The Statistics Canada report argued that a digital divide exists between rural and urban Canada.
An estimated 68 percent of adult Canadians used the internet for personal communication in 2005 with use rates as high as 77 percent in Ottawa-Gatineau and Calgary.
In rural and small town Canada, on average only 58 percent of adults reported using the internet for nonwork reasons, according to a survey of more than 30,000 Canadians.
Analysts from Statistics Canada and Industry Canada warned that the digital divide is eroding rural Canada’s ability to compete for industry, services and population.
“The infrastructure of the internet, like the electrical grid, induces major changes economically, socially and politically,” said the report.
“The longer communities and individuals in Canada stall in their accessibility, adoption and effective use of the internet, the less competitive they may become relative to those with more aggressive adoption and use rates.”
The odds that an urban adult resident will use the internet are almost one and a half times greater than are the odds of rural use.
Larry McKeown of the science, innovation and electronic information division of Statistics Canada and one of the report authors, said the internet holds the promise of helping rural Canada overcome the disadvantage of distance from markets, customers and services.
“But instead, because of low adaptation, it actually is making it worse,” he said.
“The distance disadvantage is being compounded by a technology disadvantage.”
The researchers concluded that the most important factor influencing internet use is education levels. Canadians with post secondary education are much more likely to use the internet than people with a high school education.
In general, education levels are higher in urban centres than in rural areas.

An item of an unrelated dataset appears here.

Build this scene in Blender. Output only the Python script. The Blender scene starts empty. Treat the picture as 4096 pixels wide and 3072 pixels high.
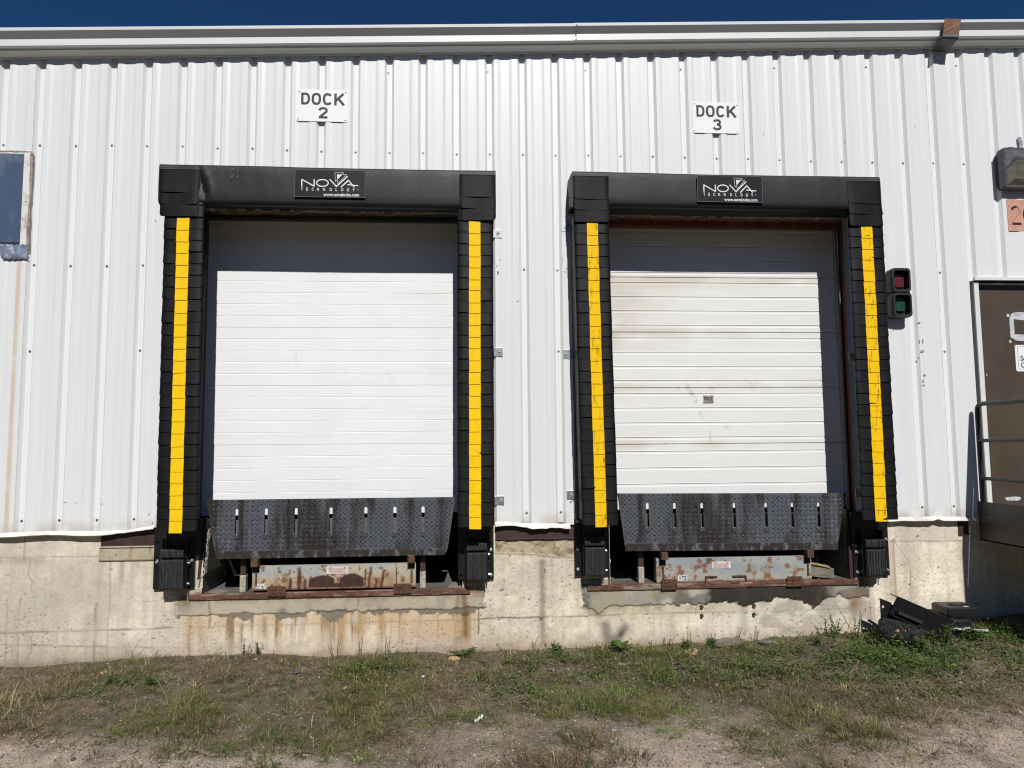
import bpy, math, random
import numpy as np
from mathutils import Vector, Matrix

S = bpy.context.scene
COL = S.collection
RNG = np.random.default_rng(7)
random.seed(7)

# ------------------------------------------------------------------ camera
YAW, PITCH, ROLL = 0.0711, 0.0835, -0.0086
CAM = Vector((3.6991, -6.332, 1.7))
cy, sy = math.cos(YAW), math.sin(YAW)
fw = Vector((sy*math.cos(PITCH), cy*math.cos(PITCH), math.sin(PITCH)))
rt = Vector((cy, -sy, 0))
up = rt.cross(fw)
r2 = math.cos(ROLL)*rt + math.sin(ROLL)*up
u2 = -math.sin(ROLL)*rt + math.cos(ROLL)*up
cd = bpy.data.cameras.new('camera')
cam = bpy.data.objects.new('camera', cd)
COL.objects.link(cam)
cd.sensor_fit = 'HORIZONTAL'
cd.sensor_width = 36.0
cd.lens = 2840/4096*36.0
cd.clip_start = 0.05
cd.clip_end = 3000
cam.matrix_world = Matrix(((r2.x, u2.x, -fw.x, CAM.x), (r2.y, u2.y, -fw.y, CAM.y), (r2.z, u2.z, -fw.z, CAM.z), (0, 0, 0, 1)))
S.camera = cam

# ------------------------------------------------------------------ light
SUN_EL, SUN_AZ = 42.0, 5.2          # degrees; azimuth measured from straight behind the camera towards +X
el, az = math.radians(SUN_EL), math.radians(SUN_AZ)
to_sun = Vector((math.sin(az)*math.cos(el), -math.cos(az)*math.cos(el), math.sin(el)))
sl = bpy.data.lights.new('sun', 'SUN')
sl.energy = 3.88
sl.angle = math.radians(0.5)
sl.color = (1.0, 0.983, 0.955)
sun = bpy.data.objects.new('sun', sl)
COL.objects.link(sun)
sun.location = (4, -8, 9)
sun.rotation_euler = to_sun.to_track_quat('Z', 'Y').to_euler()

w = bpy.data.worlds.new('World')
S.world = w
w.use_nodes = True
nt = w.node_tree
nt.nodes.clear()
sky = nt.nodes.new('ShaderNodeTexSky')
sky.sky_type = 'NISHITA'
sky.sun_disc = False
sky.sun_elevation = el
sky.sun_rotation = math.radians(180 - SUN_AZ)
sky.altitude = 2500
sky.air_density = 0.65
sky.dust_density = 0.0
sky.ozone_density = 5.0
bg = nt.nodes.new('ShaderNodeBackground')
bg.inputs['Strength'].default_value = 0.05
wo = nt.nodes.new('ShaderNodeOutputWorld')
hs = nt.nodes.new('ShaderNodeHueSaturation')      # the deep clean blue of a dry high-altitude sky
hs.inputs['Saturation'].default_value = 1.18
hs.inputs['Value'].default_value = 1.34
nt.links.new(sky.outputs[0], hs.inputs['Color'])
nt.links.new(hs.outputs[0], bg.inputs[0])
nt.links.new(bg.outputs[0], wo.inputs[0])

S.view_settings.view_transform = 'Standard'
S.view_settings.look = 'None'
S.view_settings.exposure = 0.0
S.view_settings.gamma = 1.0
S.view_settings.use_curve_mapping = False
S.render.engine = 'CYCLES'
S.cycles.max_bounces = 5
S.cycles.use_adaptive_sampling = False
S.cycles.use_denoising = True
S.cycles.denoising_prefilter = 'ACCURATE'
S.cycles.pixel_filter_type = 'BLACKMAN_HARRIS'
S.cycles.filter_width = 1.15
S.cycles.sample_clamp_indirect = 4.0

# ------------------------------------------------------------------ helpers
ORG = {}

def org_of(parent):
    return ORG.get(parent.name, (0, 0, 0)) if parent else (0, 0, 0)

def thing(name, label, cat, loc=(0, 0, 0), group=None):
    o = bpy.data.objects.new(name, None)
    COL.objects.link(o)
    o.empty_display_size = 0.1
    o.location = loc
    ORG[o.name] = tuple(loc)
    o['label'] = label
    o['category'] = cat
    if group:
        o['group'] = group
    return o

def tag(o, label, cat, group=None):
    o['label'] = label
    o['category'] = cat
    if group:
        o['group'] = group
    return o

def link_mesh(name, me, mats, parent=None, label=None, org=None):
    o = bpy.data.objects.new(name, me)
    COL.objects.link(o)
    for m in (mats if isinstance(mats, (list, tuple)) else [mats]):
        me.materials.append(m)
    if parent:
        o.parent = parent
        org = org_of(parent)
    if org:
        me.transform(Matrix.Translation((-org[0], -org[1], -org[2])))
        ORG[o.name] = tuple(org)
        if not parent:
            o.location = org
    if label:
        o['label'] = label
    return o

class MB:
    """collects geometry in world metres; build() links it as one mesh object"""
    def __init__(self):
        self.v, self.f, self.m = [], [], []
    def add(self, vs, fs, m=0):
        b = len(self.v)
        self.v += [tuple(p) for p in vs]
        self.f += [tuple(b+i for i in f) for f in fs]
        self.m += [m]*len(fs)
    def box(self, x0, x1, y0, y1, z0, z1, m=0):
        vs = [(x, y, z) for z in (z0, z1) for y in (y0, y1) for x in (x0, x1)]
        self.add(vs, [(0, 2, 3, 1), (4, 5, 7, 6), (0, 1, 5, 4), (2, 6, 7, 3), (0, 4, 6, 2), (1, 3, 7, 5)], m)
    def hexa(self, p, m=0):      # 8 points, bottom four then top four (same winding, counter-clockwise from above)
        self.add(p, [(3, 2, 1, 0), (4, 5, 6, 7), (0, 1, 5, 4), (1, 2, 6, 5), (2, 3, 7, 6), (3, 0, 4, 7)], m)
    def prism_x(self, prof, x0, x1, m=0, dz0=0.0, dz1=0.0, cap=True):   # prof: (y, z) pairs
        n = len(prof)
        vs = [(x0, y, z+dz0) for y, z in prof] + [(x1, y, z+dz1) for y, z in prof]
        fs = [(i, (i+1) % n, n+(i+1) % n, n+i) for i in range(n)]
        if cap:
            fs += [tuple(range(n))[::-1], tuple(range(n, 2*n))]
        self.add(vs, fs, m)
    def poly(self, pts, y0, y1, m=0):     # pts: (x, z) counter-clockwise seen from the front; front face at y0
        n = len(pts)
        vs = [(x, y0, z) for x, z in pts] + [(x, y1, z) for x, z in pts]
        fs = [tuple(range(n)), tuple(range(n, 2*n))[::-1]] + [(i, n+i, n+(i+1) % n, (i+1) % n) for i in range(n)]
        self.add(vs, fs, m)
    def cyl(self, a, b, r0, r1=None, n=12, m=0, cap=True):
        r1 = r0 if r1 is None else r1
        a, b = Vector(a), Vector(b)
        d = (b-a).normalized()
        t = Vector((0, 0, 1)) if abs(d.z) < .9 else Vector((1, 0, 0))
        u = d.cross(t).normalized()
        w_ = d.cross(u)
        vs = []
        for c, r in ((a, r0), (b, r1)):
            for i in range(n):
                q = 2*math.pi*i/n
                vs.append(c + r*(math.cos(q)*u + math.sin(q)*w_))
        fs = [(i, (i+1) % n, n+(i+1) % n, n+i) for i in range(n)]
        if cap:
            fs += [tuple(range(n))[::-1], tuple(range(n, 2*n))]
        self.add(vs, fs, m)
    def tube(self, pts, r, n=10, m=0):
        pts = [Vector(p) for p in pts]
        rings = []
        for i, p in enumerate(pts):
            d = (pts[min(i+1, len(pts)-1)] - pts[max(i-1, 0)]).normalized()
            t = Vector((1, 0, 0)) if abs(d.x) < .9 else Vector((0, 0, 1))
            u = d.cross(t).normalized()
            w_ = d.cross(u)
            rr = r[i] if isinstance(r, (list, tuple)) else r
            rings.append([p + rr*(math.cos(2*math.pi*k/n)*u + math.sin(2*math.pi*k/n)*w_) for k in range(n)])
        vs = [q for ring in rings for q in ring]
        fs = []
        for i in range(len(pts)-1):
            for k in range(n):
                fs.append((i*n+k, i*n+(k+1) % n, (i+1)*n+(k+1) % n, (i+1)*n+k))
        fs += [tuple(range(n))[::-1], tuple(range((len(pts)-1)*n, len(pts)*n))]
        self.add(vs, fs, m)
    def dome(self, c, r, h, n=10, m=0):    # bolt head on a wall, facing -Y
        x, y, z = c
        vs = [(x+r*math.cos(2*math.pi*i/n), y, z+r*math.sin(2*math.pi*i/n)) for i in range(n)]
        vs += [(x+.7*r*math.cos(2*math.pi*i/n), y-.75*h, z+.7*r*math.sin(2*math.pi*i/n)) for i in range(n)]
        vs += [(x, y-h, z)]
        fs = [(i, (i+1) % n, n+(i+1) % n, n+i) for i in range(n)] + [(n+i, n+(i+1) % n, 2*n) for i in range(n)]
        self.add(vs, fs, m)
    def grid(self, P, m=0, flip=False):    # P: array (nu, nv, 3)
        nu, nv = P.shape[:2]
        fs = []
        for i in range(nu-1):
            for j in range(nv-1):
                q = (i*nv+j, (i+1)*nv+j, (i+1)*nv+j+1, i*nv+j+1)
                fs.append(q[::-1] if flip else q)
        self.add(P.reshape(-1, 3).tolist(), fs, m)
    def extend(self, other, m=None):
        b = len(self.v)
        self.v += other.v
        self.f += [tuple(b+i for i in f) for f in other.f]
        self.m += other.m if m is None else [m]*len(other.f)
    def build(self, name, mats, parent=None, label=None, org=None, smooth=False, bevel=0, bevel_seg=2, sharp=None):
        me = bpy.data.meshes.new(name)
        me.from_pydata(self.v, [], self.f)
        me.polygons.foreach_set('material_index', self.m)
        if smooth:
            me.polygons.foreach_set('use_smooth', [True]*len(self.f))
        me.update()
        o = link_mesh(name, me, mats, parent, label, org)
        if smooth and sharp:
            me.set_sharp_from_angle(angle=math.radians(sharp))
        if bevel:
            b = o.modifiers.new('bevel', 'BEVEL')
            b.width = bevel
            b.segments = bevel_seg
            b.limit_method = 'ANGLE'
            b.angle_limit = math.radians(40)
        return o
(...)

“Many rural people who get higher education then leave so it becomes a bit of a vicious cycle,” McKeown said.
Higher income households are also more likely to report internet use.
As recently as 2005, 47 percent of Canadian communities, mainly rural and small towns, did not have access to broadband high-speed service.
“That is the real problem,” Johnson said.
“High speed is such a critical component for business, for on-line distance education, for everything. Depending on dial-up is frustrating.”
More than half a decade ago, then-industry minister Brian Tobin said broadband service would be extended throughout rural Canada. Little progress has been made.
Part of the problem, said Johnson and the Statistics Canada report, is the debate over whether the service should be provided by public or private sectors.
Last year, an Industry Canada telecommunications policy review panel recommended that market forces be the main driver.
“But it also called for government interventions to ensure that all communities have access to broadband services by 2010,” noted the report.
Johnson said a further complication is that under the constitution, municipalities are creatures of the provinces and the federal government has been reluctant to deal directly with municipalities where internet infrastructure investment is required.